Thomsen isn't so lucky. She finds some change, a lot of lip balms and several right-hand gloves-which fall from the chairlifts with much higher frequency than their left-hand partners (only 12 percent of people are left-handed). Our crew also finds keys, busted ski poles, a cell phone and an international student ID card belonging to someone named Madeline Irvin. [NEXT ""]

Other crews fare slightly better. Casey Calhoon, a lift mechanic, comes across a hunting knife with a 10-inch blade and an antler handle. "This is the coolest thing I've ever found," he says. Rex Keller, another liftie, finds a silver dollar. Keller shows some ridges in the coin's edge: "This has been run over by a snowcat."

It doesn't measure up to the one-carat diamond earring he found several years ago. Still, he's pleased with his score.

"What you find these days are cell phones," Scott Eggleston says with a hint of resignation. "You don't find money clips any more. It's all plastic now." Bingo!

Don't look like an amateur; here are tips from the pros on how to find the good stuff.

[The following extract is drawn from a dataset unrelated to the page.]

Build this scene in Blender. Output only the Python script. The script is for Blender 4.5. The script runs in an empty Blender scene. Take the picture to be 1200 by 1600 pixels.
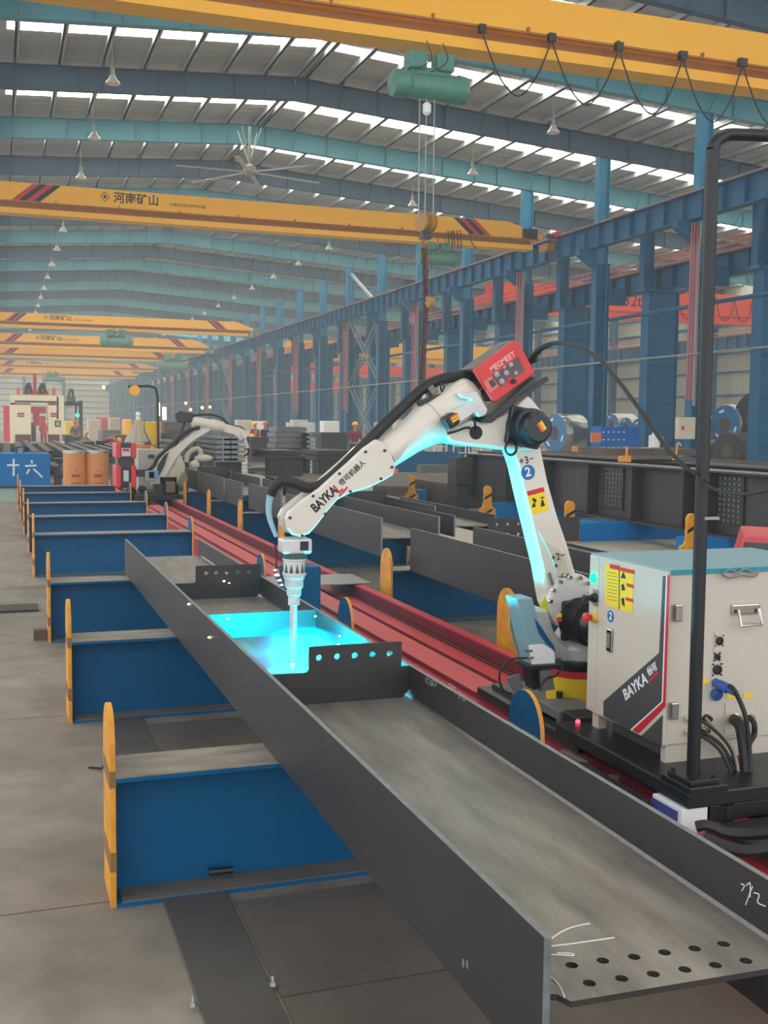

1. Talk to local residents. Locals know which parts of the mountain melt out early. Get there as soon as the ground is exposed.

2. Search creek drainages. Scott Eggleston's father, a veteran scavenger, favored stream beds and snowmelt drainages, which tend to be collection points.

3. Think like a skier. Where are you most likely to rummage in your pockets or peel off a coat? Best bets include underneath liftlines and around restaurant decks.

4. Look for "sun pockets." When heavier objects like cell phones or wallets are dropped, their relative warmth melts the snow around them. "When you're riding the chairlift in the spring, you'll see holes all over the place," says John Kohnke, Steamboat's ski patrol director. "Look in there and once in a while you'll strike it rich."